### Source material
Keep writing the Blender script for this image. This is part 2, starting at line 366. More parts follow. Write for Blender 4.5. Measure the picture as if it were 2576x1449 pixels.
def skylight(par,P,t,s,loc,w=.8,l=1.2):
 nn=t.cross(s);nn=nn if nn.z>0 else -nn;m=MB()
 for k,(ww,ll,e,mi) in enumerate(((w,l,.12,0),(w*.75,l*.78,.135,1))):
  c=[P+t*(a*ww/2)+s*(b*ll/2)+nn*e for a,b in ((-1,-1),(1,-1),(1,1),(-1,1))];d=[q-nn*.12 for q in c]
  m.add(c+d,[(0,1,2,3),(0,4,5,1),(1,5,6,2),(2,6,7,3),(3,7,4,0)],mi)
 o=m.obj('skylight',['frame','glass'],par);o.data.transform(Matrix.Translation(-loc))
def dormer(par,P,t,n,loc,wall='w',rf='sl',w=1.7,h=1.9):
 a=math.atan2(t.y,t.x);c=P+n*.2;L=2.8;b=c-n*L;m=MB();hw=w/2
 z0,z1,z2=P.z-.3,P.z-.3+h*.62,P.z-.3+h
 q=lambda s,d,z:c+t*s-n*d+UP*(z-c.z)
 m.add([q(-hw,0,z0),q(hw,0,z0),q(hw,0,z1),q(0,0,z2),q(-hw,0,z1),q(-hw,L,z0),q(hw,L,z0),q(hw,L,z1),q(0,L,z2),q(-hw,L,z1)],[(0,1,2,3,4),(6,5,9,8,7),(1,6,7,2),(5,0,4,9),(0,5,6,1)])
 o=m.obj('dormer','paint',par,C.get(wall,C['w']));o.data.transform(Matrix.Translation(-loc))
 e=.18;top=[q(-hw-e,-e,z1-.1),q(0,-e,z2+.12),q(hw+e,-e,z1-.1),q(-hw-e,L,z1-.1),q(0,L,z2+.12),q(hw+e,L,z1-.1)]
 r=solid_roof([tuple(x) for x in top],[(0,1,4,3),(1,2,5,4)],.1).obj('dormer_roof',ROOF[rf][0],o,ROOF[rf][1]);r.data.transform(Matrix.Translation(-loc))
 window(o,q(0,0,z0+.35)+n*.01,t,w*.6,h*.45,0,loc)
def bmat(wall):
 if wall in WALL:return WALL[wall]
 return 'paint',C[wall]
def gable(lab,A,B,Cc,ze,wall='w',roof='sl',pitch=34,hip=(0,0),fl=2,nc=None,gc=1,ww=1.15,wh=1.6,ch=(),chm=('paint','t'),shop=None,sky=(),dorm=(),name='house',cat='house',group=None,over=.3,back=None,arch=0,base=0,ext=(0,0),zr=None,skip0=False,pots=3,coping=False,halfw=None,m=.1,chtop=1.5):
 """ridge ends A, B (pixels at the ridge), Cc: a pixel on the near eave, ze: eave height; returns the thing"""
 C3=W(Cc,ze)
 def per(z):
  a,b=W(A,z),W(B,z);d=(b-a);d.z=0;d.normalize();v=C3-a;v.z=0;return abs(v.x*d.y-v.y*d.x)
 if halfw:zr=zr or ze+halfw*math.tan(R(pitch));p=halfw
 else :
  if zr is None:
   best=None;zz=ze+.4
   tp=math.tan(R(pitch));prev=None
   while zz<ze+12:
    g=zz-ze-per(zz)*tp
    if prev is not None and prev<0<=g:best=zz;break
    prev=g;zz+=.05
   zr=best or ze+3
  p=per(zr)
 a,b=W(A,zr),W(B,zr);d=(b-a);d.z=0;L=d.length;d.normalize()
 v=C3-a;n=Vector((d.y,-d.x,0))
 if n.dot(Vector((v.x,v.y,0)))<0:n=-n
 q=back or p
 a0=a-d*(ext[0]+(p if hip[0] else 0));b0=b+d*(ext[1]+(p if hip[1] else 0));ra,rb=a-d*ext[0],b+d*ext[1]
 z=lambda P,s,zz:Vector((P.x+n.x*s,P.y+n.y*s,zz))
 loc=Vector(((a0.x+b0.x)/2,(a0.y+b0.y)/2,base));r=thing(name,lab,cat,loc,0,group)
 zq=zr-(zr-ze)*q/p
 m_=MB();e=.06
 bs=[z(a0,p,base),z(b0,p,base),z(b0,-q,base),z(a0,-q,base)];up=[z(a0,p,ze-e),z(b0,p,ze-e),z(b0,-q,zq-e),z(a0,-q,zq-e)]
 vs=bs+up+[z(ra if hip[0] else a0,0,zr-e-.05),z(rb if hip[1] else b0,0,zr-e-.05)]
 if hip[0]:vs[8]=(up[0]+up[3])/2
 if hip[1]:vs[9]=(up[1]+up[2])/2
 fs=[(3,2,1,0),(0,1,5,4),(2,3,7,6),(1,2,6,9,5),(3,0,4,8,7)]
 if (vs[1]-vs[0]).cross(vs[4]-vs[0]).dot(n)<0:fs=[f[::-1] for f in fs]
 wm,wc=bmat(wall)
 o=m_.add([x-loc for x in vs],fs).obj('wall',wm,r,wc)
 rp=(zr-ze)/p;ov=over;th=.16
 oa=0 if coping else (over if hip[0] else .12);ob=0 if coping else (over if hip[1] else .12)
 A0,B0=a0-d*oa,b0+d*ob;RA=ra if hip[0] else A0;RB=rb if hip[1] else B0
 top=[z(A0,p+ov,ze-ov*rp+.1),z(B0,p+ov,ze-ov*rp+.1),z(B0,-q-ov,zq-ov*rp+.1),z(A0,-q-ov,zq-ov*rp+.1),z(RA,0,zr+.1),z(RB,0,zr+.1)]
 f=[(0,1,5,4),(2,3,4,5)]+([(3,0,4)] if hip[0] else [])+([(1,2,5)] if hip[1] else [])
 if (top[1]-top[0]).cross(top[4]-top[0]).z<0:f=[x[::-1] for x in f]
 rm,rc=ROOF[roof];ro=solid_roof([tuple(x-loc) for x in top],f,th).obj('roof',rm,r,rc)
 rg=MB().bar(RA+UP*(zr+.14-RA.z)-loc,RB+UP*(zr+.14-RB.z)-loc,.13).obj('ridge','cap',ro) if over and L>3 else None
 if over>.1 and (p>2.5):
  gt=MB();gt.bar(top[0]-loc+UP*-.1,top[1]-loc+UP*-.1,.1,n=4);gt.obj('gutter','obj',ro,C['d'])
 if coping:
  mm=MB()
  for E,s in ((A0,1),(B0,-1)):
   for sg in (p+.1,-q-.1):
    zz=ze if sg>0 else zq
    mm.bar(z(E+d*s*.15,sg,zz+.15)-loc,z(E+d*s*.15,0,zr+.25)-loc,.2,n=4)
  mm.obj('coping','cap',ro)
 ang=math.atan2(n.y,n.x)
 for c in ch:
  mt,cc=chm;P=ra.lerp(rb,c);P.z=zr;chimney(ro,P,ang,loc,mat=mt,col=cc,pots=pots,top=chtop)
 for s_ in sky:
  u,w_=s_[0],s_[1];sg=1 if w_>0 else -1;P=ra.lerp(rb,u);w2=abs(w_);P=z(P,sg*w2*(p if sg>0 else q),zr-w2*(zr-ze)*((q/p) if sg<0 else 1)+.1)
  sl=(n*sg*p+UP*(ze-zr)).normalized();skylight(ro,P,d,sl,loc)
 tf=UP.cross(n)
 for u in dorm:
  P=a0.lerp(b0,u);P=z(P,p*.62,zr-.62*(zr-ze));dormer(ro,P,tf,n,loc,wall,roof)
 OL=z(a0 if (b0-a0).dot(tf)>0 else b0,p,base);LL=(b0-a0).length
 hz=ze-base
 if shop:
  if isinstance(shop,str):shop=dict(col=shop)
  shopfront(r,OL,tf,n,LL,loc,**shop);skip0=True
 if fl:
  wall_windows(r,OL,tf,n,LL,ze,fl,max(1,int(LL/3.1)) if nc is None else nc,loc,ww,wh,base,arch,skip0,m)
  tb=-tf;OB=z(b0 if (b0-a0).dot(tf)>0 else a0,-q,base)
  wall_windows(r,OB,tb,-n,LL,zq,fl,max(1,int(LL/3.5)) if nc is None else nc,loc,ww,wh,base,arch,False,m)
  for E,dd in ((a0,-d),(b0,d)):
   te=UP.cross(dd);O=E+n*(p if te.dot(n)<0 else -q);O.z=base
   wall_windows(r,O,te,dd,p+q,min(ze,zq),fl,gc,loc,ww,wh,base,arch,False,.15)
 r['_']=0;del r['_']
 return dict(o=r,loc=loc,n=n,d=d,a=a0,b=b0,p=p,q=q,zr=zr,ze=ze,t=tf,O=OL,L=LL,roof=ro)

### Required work
Your answer should be a single number: the count of lines containing the word "pixels".

### Answer to the exercise
2